Ofició Salustiano de León, verdugo de Cáceres, que firmó una faena de pitos y almohadillas. Castejón padecía un bocio que le tenía la glándula tiroides hinchada y el collar no le cogía, con lo que el verdugo tuvo que darle hasta cinco vueltas al tornillo, dilatando la agonía del sentenciado que, mientras le quedó resuello, insultó a la concurrencia. Los curas que acompañaron su alma desgraciada firmaron una protesta y el popular, que había salido a la calle para exigir la muerte del criminal, despidió al ejecutor a naranjazos.
Cuello toro y mano floja
Así es la muchedumbre, veleidosa como el tiempo al principio de la primavera, y decide sus partidos dependiendo de si llueve o hace sol. Lo dijo Cicerón: «La muchedumbre es juez despreciable». El asesino Jarabo, el donjuán del chachachá, tardó sus buenos quince minutos en morir porque tenía cuello de toro y el verdugo Antonio López Sierra no andaba largo de correa y era más bien flojo. Antonio López Sierra fue el último verdugo español, era titular de la Audiencia de Madrid, venía de la delincuencia y vivió lindando la marginación, mendigando y dando sablazos para pagar la pensión, ocultando su oficio y evitando las tardes de sol. López Sierra se despidió de las tablas después de treinta años de faena arreglando al anarquista Salvador Puig Antich en la sala de paquetería de la cárcel Modelo de Barcelona (las ejecuciones habían dejado de ser públicas) el 2 de marzo de 1974. Cuatro años después se abolió la pena de muerte.

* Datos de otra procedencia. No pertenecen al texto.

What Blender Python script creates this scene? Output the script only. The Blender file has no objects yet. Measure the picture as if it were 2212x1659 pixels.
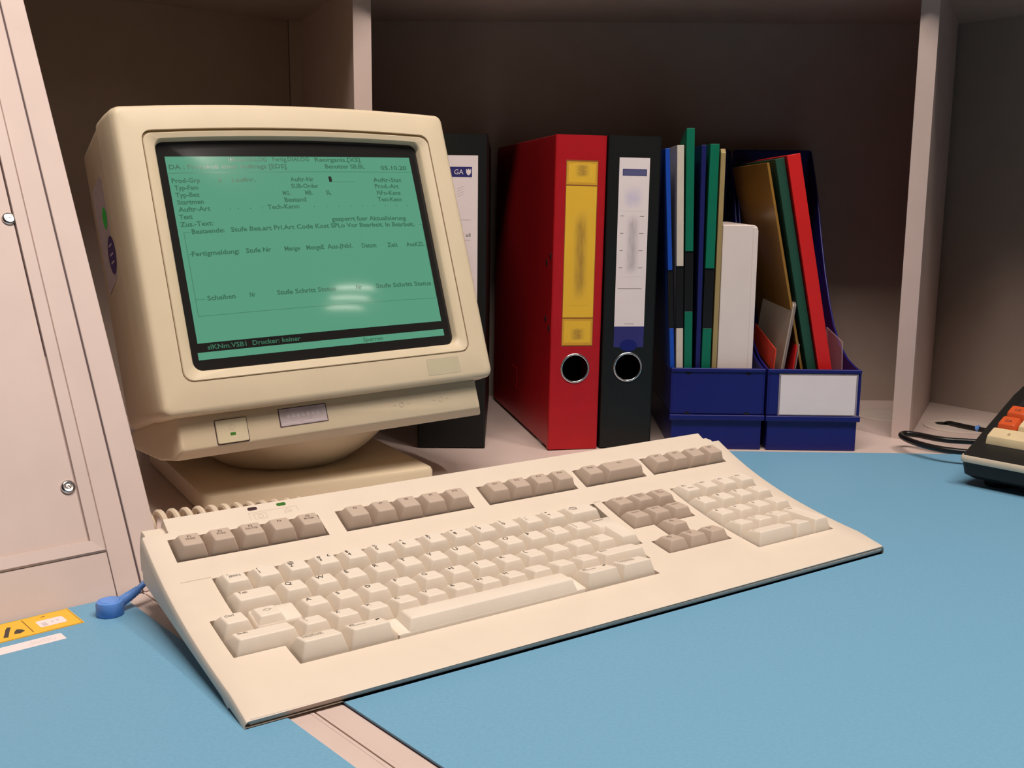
import bpy, bmesh, math, random
from mathutils import Vector, Matrix

random.seed(7)
D = bpy.data
SC = bpy.context.scene
COL = SC.collection
MM = 0.001

# ------------------------------------------------------------------ camera
F_PX, YAW, PITCH, ROLL, CAM_H = 2330.0, -0.018, 0.172, -0.009, 0.254
cam_d = D.cameras.new('camera'); cam = D.objects.new('camera', cam_d); COL.objects.link(cam)
cam_d.sensor_fit = 'HORIZONTAL'; cam_d.sensor_width = 36.0
cam_d.lens = F_PX / 2212 * 36.0
cam_d.clip_start = 0.02; cam_d.clip_end = 50
fwd = Vector((math.sin(YAW) * math.cos(PITCH), math.cos(YAW) * math.cos(PITCH), -math.sin(PITCH)))
rt = Vector((math.cos(YAW), -math.sin(YAW), 0)); dn = fwd.cross(rt)
r2 = math.cos(ROLL) * rt + math.sin(ROLL) * dn
d2 = -math.sin(ROLL) * rt + math.cos(ROLL) * dn
M3 = Matrix((r2, -d2, -fwd)).transposed()
cam.matrix_world = Matrix.Translation((0, 0, CAM_H)) @ M3.to_4x4()
SC.camera = cam

# ------------------------------------------------------------------ world, lights, exposure
SC.view_settings.view_transform = 'Standard'
SC.view_settings.look = 'None'
SC.view_settings.gamma = 1.0
SC.view_settings.use_curve_mapping = False
SC.view_settings.exposure = 0.0
W = D.worlds.new('room_ambience'); SC.world = W; W.use_nodes = True
W.node_tree.nodes['Background'].inputs[0].default_value = (1.0, 0.80, 0.70, 1)
W.node_tree.nodes['Background'].inputs[1].default_value = 0.014

def area(name, loc, aim, sx, sy, power, col):
    l = D.lights.new(name, 'AREA'); l.shape = 'RECTANGLE'; l.size = sx; l.size_y = sy
    l.energy = power; l.color = col
    o = D.objects.new(name, l); COL.objects.link(o); o.location = loc
    o.rotation_euler = (Vector(aim) - Vector(loc)).to_track_quat('-Z', 'Y').to_euler()
    return o
WARM = (1.0, 0.88, 0.79)
def lamp(name, x, y, z, sx, sy, turn, power):
    o = area(name, (x, y, z), (x, y, 0), sx, sy, power, WARM); o.rotation_euler = (0, 0, turn); return o
lamp('ceiling_lamp_right', 0.95, 0.24, 1.90, 0.08, 0.62, 0.43, 17)
lamp('ceiling_lamp_over_desk', 0.06, 0.37, 1.62, 0.9, 0.25, 0.0, 28)
lamp('ceiling_lamp_behind_hutch', 0.05, 2.20, 2.00, 1.0, 0.30, 0.0, 62)
for a, c in (((3.203, -0.702), (3.438, -0.394)), ((3.444, -0.919), (3.687, -0.618)), ((3.721, -1.140), (3.961, -0.885))):
    lamp('louvre_lamp', (a[0] + c[0]) / 2, (a[1] + c[1]) / 2, 1.90, math.dist(a, c), 0.05, math.atan2(c[1] - a[1], c[0] - a[0]), 2.4)

# ------------------------------------------------------------------ materials
def lin(c):
    return tuple((v / 255 / 12.92) if v / 255 <= 0.04045 else ((v / 255 + 0.055) / 1.055) ** 2.4 for v in c)

def mat(name, rgb, rough=0.5, noise=0.04, scale=60.0, bump=0.0, bscale=900.0, metal=0.0, spec=0.4,
        trans=0.0, coat=0.0, emit=None, estr=0.0, alpha=1.0):
    m = D.materials.new(name); m.use_nodes = True
    nt = m.node_tree; b = nt.nodes['Principled BSDF']
    tc = nt.nodes.new('ShaderNodeTexCoord')
    nz = nt.nodes.new('ShaderNodeTexNoise'); nz.inputs['Scale'].default_value = scale
    nz.inputs['Detail'].default_value = 4
    nt.links.new(tc.outputs['Object'], nz.inputs['Vector'])
    rp = nt.nodes.new('ShaderNodeValToRGB')
    rp.color_ramp.elements[0].position = 0.3; rp.color_ramp.elements[1].position = 0.7
    rp.color_ramp.elements[0].color = (*[max(0, v * (1 - noise)) for v in rgb], 1)
    rp.color_ramp.elements[1].color = (*[min(1, v * (1 + noise)) for v in rgb], 1)
    nt.links.new(nz.outputs['Fac'], rp.inputs['Fac'])
    nt.links.new(rp.outputs['Color'], b.inputs['Base Color'])
    b.inputs['Roughness'].default_value = rough
    b.inputs['Metallic'].default_value = metal
    b.inputs['Specular IOR Level'].default_value = spec
    b.inputs['Transmission Weight'].default_value = trans
    b.inputs['Coat Weight'].default_value = coat
    b.inputs['Coat Roughness'].default_value = 0.06
    b.inputs['Alpha'].default_value = alpha
    if emit:
        b.inputs['Emission Color'].default_value = (*emit, 1)
        b.inputs['Emission Strength'].default_value = estr
    if bump > 0:
        n2 = nt.nodes.new('ShaderNodeTexNoise'); n2.inputs['Scale'].default_value = bscale
        n2.inputs['Detail'].default_value = 3
        nt.links.new(tc.outputs['Object'], n2.inputs['Vector'])
        bp = nt.nodes.new('ShaderNodeBump'); bp.inputs['Strength'].default_value = bump
        bp.inputs['Distance'].default_value = 0.0004
        nt.links.new(n2.outputs['Fac'], bp.inputs['Height'])
        nt.links.new(bp.outputs['Normal'], b.inputs['Normal'])
    return m

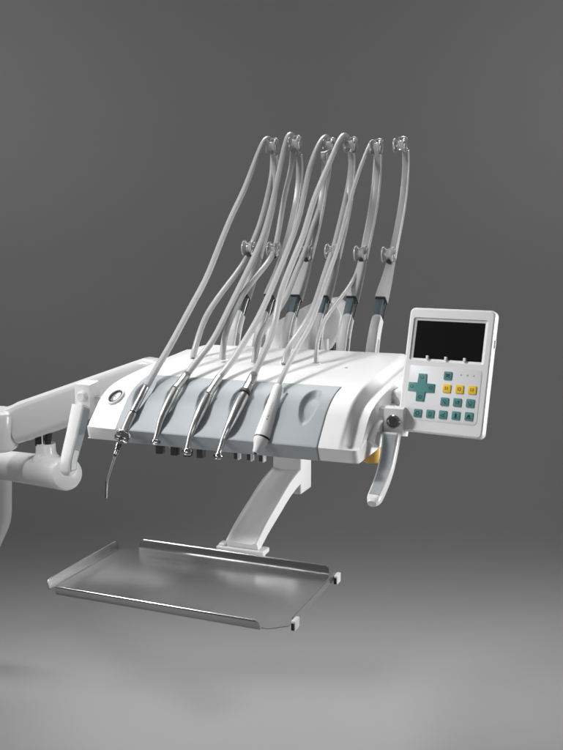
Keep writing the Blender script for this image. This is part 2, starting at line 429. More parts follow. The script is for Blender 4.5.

Al contrario que la guillotina, el garrote no tiene padre conocido. La guillotina la recomendó el doctor Joseph-Ignace Guillotin, que era contrario a la pena de muerte, para evitar el sufrimiento de los condenados. Guillotin fue músico y poeta, conoció a Benjamin Franklin y, como el que cría cuervos ya se sabe, se extendió la leyenda de que acabó arrodillado sobre su invento, con la cabeza en el cesto, pero es mentira y murió por un carbunco en el hombro con 76 años. El garrote, que se puede decir que es bastardo, estuvo vigente en España desde 1820 hasta la abolición de la pena capital, y su uso se generalizó cuando Fernando VII prohibió la ejecución en la horca mediante el decreto del 24 de abril de 1832.
A principios del siglo XX había en España nueve verdugos, uno por cada Audiencia territorial, y le costaban al erario 25.286 pesetas que salían de la partida presupuestaria del Ministerio de Gracia y Justicia. Tenían permiso del Gobierno para ocultar su nombre y el garrote no lo tenían en propiedad, lo guardaban en casa, en una maleta de pobre, con cincha de hebilla, debajo de la cama para que no lo viesen los niños, pero cuando dejaban el puesto vacante debían devolverlo a la Casa Consistorial para que lo usase el siguiente. Algunos les ponían marcas para personalizarlos y otros los refinaban por medio de inventos que los hiciesen más efectivos. Un verdugo catalán introdujo el uso de un punzón que se clavaba en la parte posterior del cuello que destrozaba las vértebras cervicales y hacía el trance más corto. Otros llevaban una libreta con el inventario de sus trabajos, apuntaban el nombre del reo y el delito, la prisión en donde se ofició y cómo se porto el compareciente, si fue cagón, digno o faltón, si manchó el calzón o hizo la confesión, si mandó un guiño bravo al calvero o si pronunció, al final, el nombre de su madre. Todos fueron hombres y a la mayoría les inquietaba agarrotar a una mujer y se dijo que el verdugo de Valencia, Pascual Ten Molina, se enamoró de Josefa Gómez, a la que tenía que ejecutar en Murcia. Molina se adhirió a la petición de indulto y cuando no prosperó tuvo que ponerse al oficio. «El corazón lo estrujé dentro de mi pecho para que no pudiese nunca hacer temblar mi brazo», dijo.
Hierro y cáñamo
Fuera de los autores del 98, que se sintieron atraídos por el tremendismo del oficio de matar, solo Daniel Sueiro (1936-1986) había indagado con seriedad en la peripecia de estos hombres de funcionariado canalla en 'Los verdugos españoles' (1972) y Basilio Martín Patino filmó en 1973, casi clandestinamente, 'Queridísimos verdugos', un documental en el que entrevistó a los tres últimos de la dinastía. Son obras difíciles de encontrar, pero ahora ha recogido el tema Salvador García Jiménez en 'No matarás' (Editorial Melusina), donde semblanza las biografías de aquellos hombres que llevaban en la maleta el hierro, la cuerda de cáñamo y la hopa, que era el sayón con el que vestían al reo, que medían el cuello del condenado para ajustar la corbata y le pedían perdón por tener que matarlo al amanecer y que si lograban, con suerte, almorzar en una venta, el tabernero rompía el servicio a la vista del vecindario porque nadie quería beber en el vaso del verdugo.
La venganza es una especie de justicia salvaje, dijo Francis Bacon, y la pena de muerte tenía algo de eso y de resignación para asumir que el pecador no remedia y es mejor quitárselo de en medio. Los verdugos existían para satisfacer la venganza del Estado y para que se viesen las barbas del vecino cortar. Existían porque alguien tenía que hacerlo y siempre se encontraba a uno que tenía más hambre que los demás. Se dirá que hay otras formas de quitarla, pero hasta ahora solo se conoce la de meter pan en el estómago.